Consider Bardwell’s Dorset Mini to be more nuanced, and I don’t think anyone would smell it on the Tube. This semi-sweet Jersey cow’s milk beauty is made in West Pawlet, Vermont, right on the New York state border. It weighs 12 ounces, so it’s not exactly tiny (the mini refers to a scaled-down version of the original Dorset); it makes an excellent meal for two. Its lovely orangey exterior results in a rich, pudding-like texture, and its flavor is savory, almost meaty, with tons of complexity. It has enough funk to intrigue, but it doesn’t hit you over the head with a stinky smell.

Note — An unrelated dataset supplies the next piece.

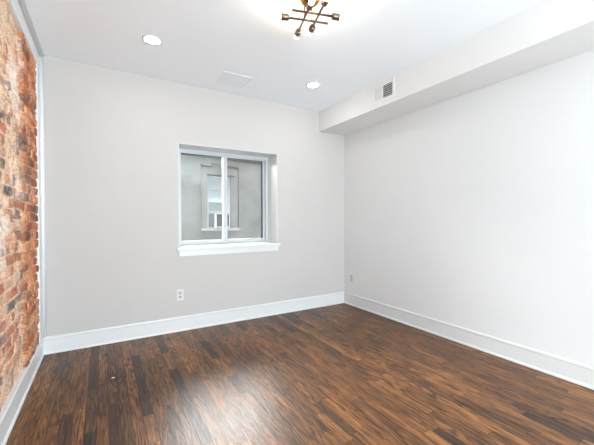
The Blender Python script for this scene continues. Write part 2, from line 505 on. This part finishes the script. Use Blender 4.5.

Consider Bardwell a longtime darling of the American artisan cheese world. In 2004 Angela Miller, a New York literary agent and publisher of books for chefs like Jean-Georges Vongerichten, started the creamery with her husband, Rust Glover, reviving what had been a dairy cooperative, founded in 1864 and closed during depression. I was lucky enough to visit when I was working for Murray’s Cheese in 2015. I will never forget the green hills – they almost looked fake – and the friendliness of the little staff. Their cheeses are made only from fresh Jersey cow’s milk from a single herd just down the road, and the crisp flavor of the milk shines through even their bolder wheels like Dorset Mini.

You can turn Dorset Mini into a meal with whatever’s in your fridge, but I recommend pairing it with apples and honey, or ribbons of ham and pickles. For a special occasion, take out the Cava. You won’t miss the meal you didn’t cook.